Press-Republican

November 18, 2012

Love and grief not dimmed by months or miles

By FELICIA KRIEG
Press-Republican

---- — PLATTSBURGH — Chu “Allen” Xiong’s parents returned to the North Country from China a year after their only child’s death to visit his grave and reflect on his life.

Chu and his friend Dat T. Ong, were tragically killed when a car struck them on Peasleeville Road in Peru just after 5 p.m. while the two were walking to the store from their host family’s home.

In the car were Brandon Sorrell, 17, and his girlfriend, Samatha Donah, 17; they died as well.

The quadruple fatal was among the worst accidents remembered in the North Country, and there was an outpouring of grief and support as well from around Clinton County for the families of the four teens. 

Dat, from Vietnam, and Chu, from China, were international students at Seton Catholic Central School in Plattsburgh. Brandon was a senior at Peru Central School, and Samantha attended Beekmantown Central.

’MISS HIM EVERY DAY’

Xiong Ze and Huang Ke said they will make the long journey from China to each year to visit their son.

For the past year, not a moment has passed when he and his wife haven’t thought of Chu, Mr. Xiong said, with the help of friend and interpreter Lanxiang Hipko of Plattsburgh.

“We miss him every day.”

Everyone who knew Chu loved him, his parents said, sitting in the lobby of Hampton Inn in Plattsburgh.

He often called and emailed them in his two months in Plattsburgh, telling his parents how much he loved attending Seton and how friendly everyone was.

Chu worked hard in school, earned excellent grades and hoped to attend Stanford University in California one day, perhaps to study science or history, Mr. Xiong said.

He wrote the words “great ambition” on a piece of paper to describe his son.

As a person separate from his studies, Chu was an intellectual who would often ponder the human psyche and the meaning of life, Mr. Xiong said. In his spare time, he enjoying playing the trombone, practicing martial arts, drawing comics and spending time outdoors.

DOVES ON HEADSTONE

By late Saturday morning, Mr. Xiong and Huang had already driven twice with Lanxiang to visit Chu’s grave in St. Peter’s Cemetery near Seton Catholic.

Doing so provided them with a sense of comfort and peacefulness.

They chose to have Chu buried far from home because they felt he would want to be laid to rest near the school he loved so much, surrounded by the teachers, religious leaders and friends to whom he was close.

Chu’s black granite headstone faces the school.

“He had a study he wanted to finish,” Mr. Xiong said.

The gravestone’s position, he said, is symbolic of Chu’s love of learning and of Seton, where he was a junior.

The white doves on the headstone symbolically connect him to his parents and extended family in China, spanning the distance, Lanxiang explained for Mr. Xiong and Huang.

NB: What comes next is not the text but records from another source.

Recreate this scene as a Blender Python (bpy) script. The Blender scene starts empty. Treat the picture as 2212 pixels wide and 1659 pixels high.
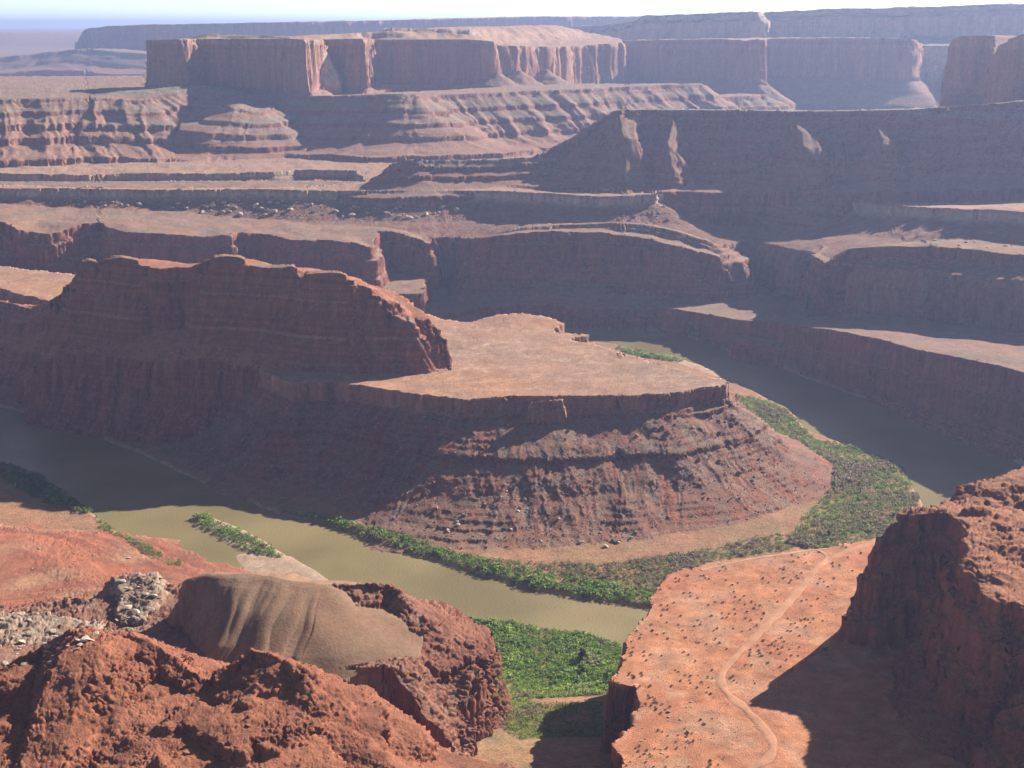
import bpy, bmesh, math, random
import numpy as np
# ------------------------------------------------------------------ camera, sky, sun, exposure
sc = bpy.context.scene
F_PX, CAM_H = 1400.0, 600.0
PITCH = math.atan(359/F_PX)
cam_d = bpy.data.cameras.new('camera'); cam = bpy.data.objects.new('camera', cam_d)
sc.collection.objects.link(cam); sc.camera = cam
cam.location = (0, 0, CAM_H); cam.rotation_euler = (math.radians(90)-PITCH, 0, 0)
cam_d.sensor_width = 36; cam_d.lens = 36*F_PX/1024; cam_d.clip_start = 1; cam_d.clip_end = 200000
SUN_EL, SUN_AZ = math.radians(28), math.radians(46)      # azimuth clockwise from +Y (the view direction): behind, right
world = bpy.data.worlds.new('World'); sc.world = world; world.use_nodes = True
wn = world.node_tree; bgn = wn.nodes['Background']
sky = wn.nodes.new('ShaderNodeTexSky'); sky.sky_type = 'NISHITA'; sky.sun_disc = False
sky.sun_elevation = SUN_EL; sky.sun_rotation = SUN_AZ; sky.altitude = 1500; sky.dust_density = 1.0; sky.air_density = 0.45; sky.ozone_density = 4.0
hsv = wn.nodes.new('ShaderNodeHueSaturation'); hsv.inputs['Saturation'].default_value = .5
tcw = wn.nodes.new('ShaderNodeTexCoord'); sxyz = wn.nodes.new('ShaderNodeSeparateXYZ'); mrw = wn.nodes.new('ShaderNodeMapRange')   # horizon haze painted as a sky gain; sky above dimmed to deepen shade
mrw.inputs[1].default_value = 0; mrw.inputs[2].default_value = .1; mrw.inputs[3].default_value = 2.1; mrw.inputs[4].default_value = .85
wn.links.new(tcw.outputs['Generated'], sxyz.inputs[0]); wn.links.new(sxyz.outputs['Z'], mrw.inputs[0]); wn.links.new(mrw.outputs[0], hsv.inputs['Value'])
wn.links.new(sky.outputs[0], hsv.inputs['Color']); wn.links.new(hsv.outputs[0], bgn.inputs[0]); bgn.inputs[1].default_value = 0.05
sl = bpy.data.lights.new('sun', 'SUN'); sun = bpy.data.objects.new('sun', sl); sc.collection.objects.link(sun)
sl.energy = 5.0; sl.angle = math.radians(0.5); sl.color = (1.0, 0.9, 0.76)
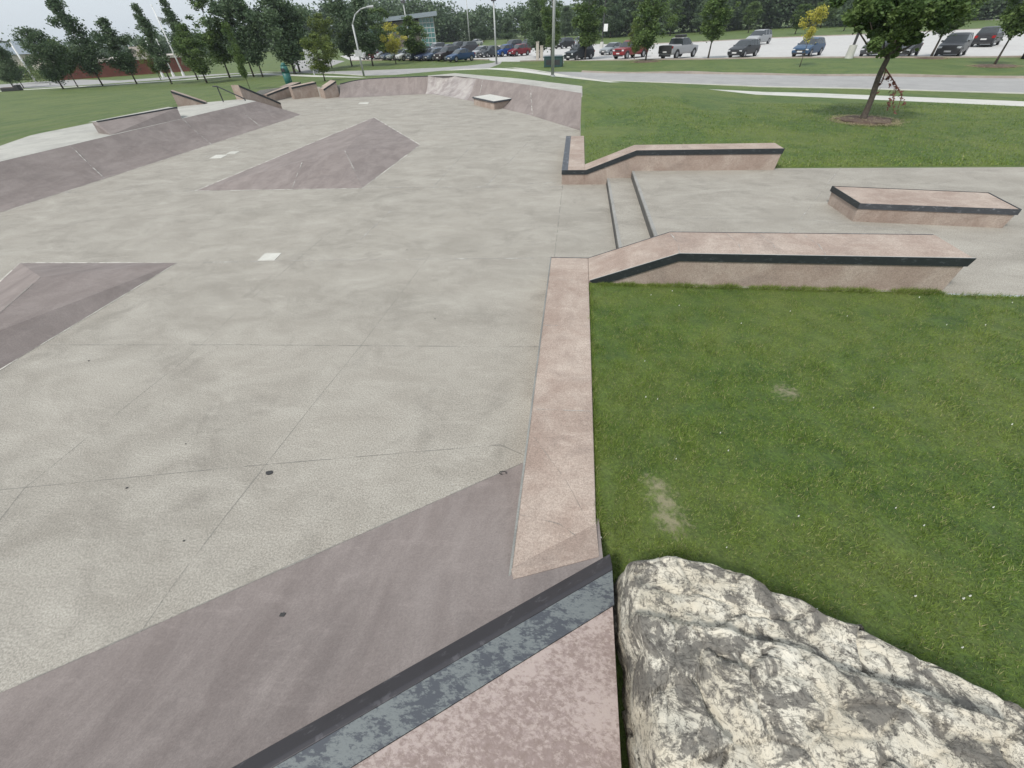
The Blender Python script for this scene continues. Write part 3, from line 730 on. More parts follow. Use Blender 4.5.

Their connection to their son will never be broken, she said.

’GOD BLESS’

Mr. Xiong and Huang are moved by the support they have received from Seton and the surrounding community.

And in their time here, they have noticed that the local people show a love and concern for those around them, Mr. Xiong said through Lanxiang.

“I think Plattsburgh people are very kind and upright,” he said. 

And the staff and students at Seton show concern and love for everyone who studies there, he added.

He and his wife are forever grateful for all that has been done for them in their time of need, Mr. Xiong said.

“God bless the people of Plattsburgh.”